THE EXERCISE:
Copy the line containing "s = N(nt, 'ShaderNodeSeparateXYZ');", then all lines after it up to and including the final line of the material, exactly and without additions.

DATA SHOWN:
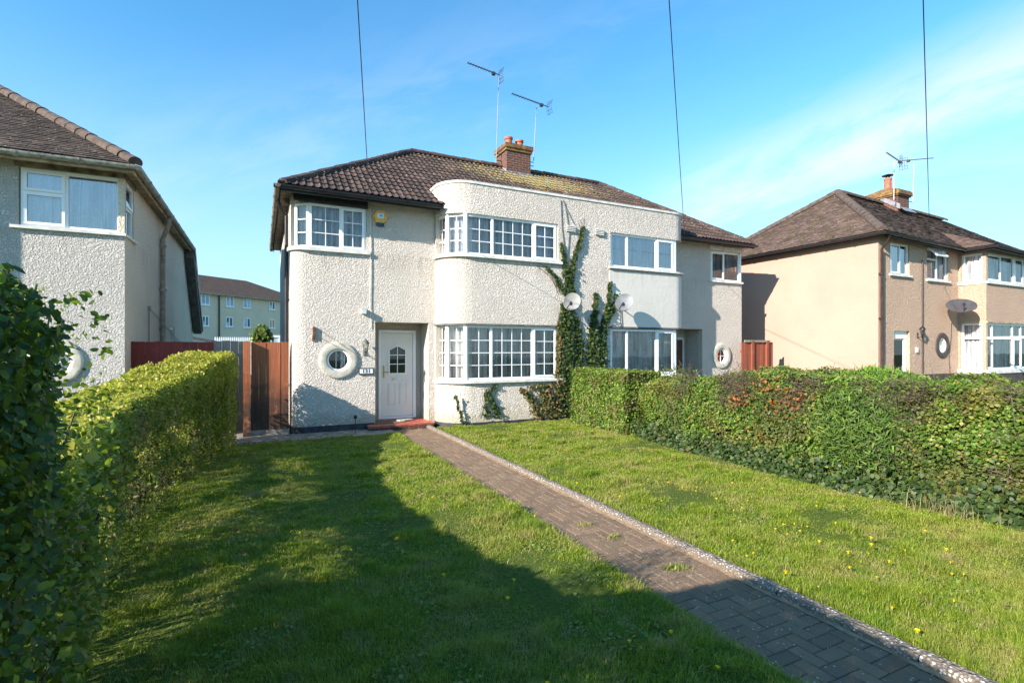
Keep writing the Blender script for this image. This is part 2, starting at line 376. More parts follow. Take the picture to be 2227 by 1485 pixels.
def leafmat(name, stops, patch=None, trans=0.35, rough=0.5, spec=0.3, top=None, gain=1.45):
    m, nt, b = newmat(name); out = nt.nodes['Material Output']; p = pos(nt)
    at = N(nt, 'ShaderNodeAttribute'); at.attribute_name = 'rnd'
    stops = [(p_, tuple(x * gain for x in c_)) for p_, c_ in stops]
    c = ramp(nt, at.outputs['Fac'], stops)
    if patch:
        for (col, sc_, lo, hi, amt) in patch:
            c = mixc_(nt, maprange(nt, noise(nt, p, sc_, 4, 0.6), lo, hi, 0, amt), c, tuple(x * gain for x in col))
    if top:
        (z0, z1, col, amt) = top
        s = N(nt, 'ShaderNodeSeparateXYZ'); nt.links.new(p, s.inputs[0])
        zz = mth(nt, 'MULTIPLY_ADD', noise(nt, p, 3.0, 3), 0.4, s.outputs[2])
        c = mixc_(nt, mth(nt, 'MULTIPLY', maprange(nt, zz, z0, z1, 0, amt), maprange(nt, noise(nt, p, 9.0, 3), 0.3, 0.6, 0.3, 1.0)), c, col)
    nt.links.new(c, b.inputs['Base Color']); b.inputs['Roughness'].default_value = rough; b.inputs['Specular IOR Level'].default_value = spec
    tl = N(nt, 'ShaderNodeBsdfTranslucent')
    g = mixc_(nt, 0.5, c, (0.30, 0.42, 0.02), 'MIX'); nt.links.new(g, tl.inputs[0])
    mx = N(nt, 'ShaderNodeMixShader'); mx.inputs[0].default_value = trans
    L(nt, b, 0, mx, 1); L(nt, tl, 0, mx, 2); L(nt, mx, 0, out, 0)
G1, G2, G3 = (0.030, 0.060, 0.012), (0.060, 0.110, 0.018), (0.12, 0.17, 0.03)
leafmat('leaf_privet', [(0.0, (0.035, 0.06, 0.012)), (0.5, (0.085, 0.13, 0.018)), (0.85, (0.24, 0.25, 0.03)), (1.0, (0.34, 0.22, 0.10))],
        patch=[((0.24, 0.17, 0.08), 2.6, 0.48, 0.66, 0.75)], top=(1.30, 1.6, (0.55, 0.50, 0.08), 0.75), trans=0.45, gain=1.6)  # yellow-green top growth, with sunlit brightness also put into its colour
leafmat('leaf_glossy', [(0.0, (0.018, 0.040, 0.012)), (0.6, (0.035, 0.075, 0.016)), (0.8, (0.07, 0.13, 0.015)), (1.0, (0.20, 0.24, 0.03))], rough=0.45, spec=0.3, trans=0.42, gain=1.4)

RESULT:
        s = N(nt, 'ShaderNodeSeparateXYZ'); nt.links.new(p, s.inputs[0])
        zz = mth(nt, 'MULTIPLY_ADD', noise(nt, p, 3.0, 3), 0.4, s.outputs[2])
        c = mixc_(nt, mth(nt, 'MULTIPLY', maprange(nt, zz, z0, z1, 0, amt), maprange(nt, noise(nt, p, 9.0, 3), 0.3, 0.6, 0.3, 1.0)), c, col)
    nt.links.new(c, b.inputs['Base Color']); b.inputs['Roughness'].default_value = rough; b.inputs['Specular IOR Level'].default_value = spec
    tl = N(nt, 'ShaderNodeBsdfTranslucent')
    g = mixc_(nt, 0.5, c, (0.30, 0.42, 0.02), 'MIX'); nt.links.new(g, tl.inputs[0])
    mx = N(nt, 'ShaderNodeMixShader'); mx.inputs[0].default_value = trans
    L(nt, b, 0, mx, 1); L(nt, tl, 0, mx, 2); L(nt, mx, 0, out, 0)
G1, G2, G3 = (0.030, 0.060, 0.012), (0.060, 0.110, 0.018), (0.12, 0.17, 0.03)
leafmat('leaf_privet', [(0.0, (0.035, 0.06, 0.012)), (0.5, (0.085, 0.13, 0.018)), (0.85, (0.24, 0.25, 0.03)), (1.0, (0.34, 0.22, 0.10))],
        patch=[((0.24, 0.17, 0.08), 2.6, 0.48, 0.66, 0.75)], top=(1.30, 1.6, (0.55, 0.50, 0.08), 0.75), trans=0.45, gain=1.6)  # yellow-green top growth, with sunlit brightness also put into its colour
leafmat('leaf_glossy', [(0.0, (0.018, 0.040, 0.012)), (0.6, (0.035, 0.075, 0.016)), (0.8, (0.07, 0.13, 0.015)), (1.0, (0.20, 0.24, 0.03))], rough=0.45, spec=0.3, trans=0.42, gain=1.4)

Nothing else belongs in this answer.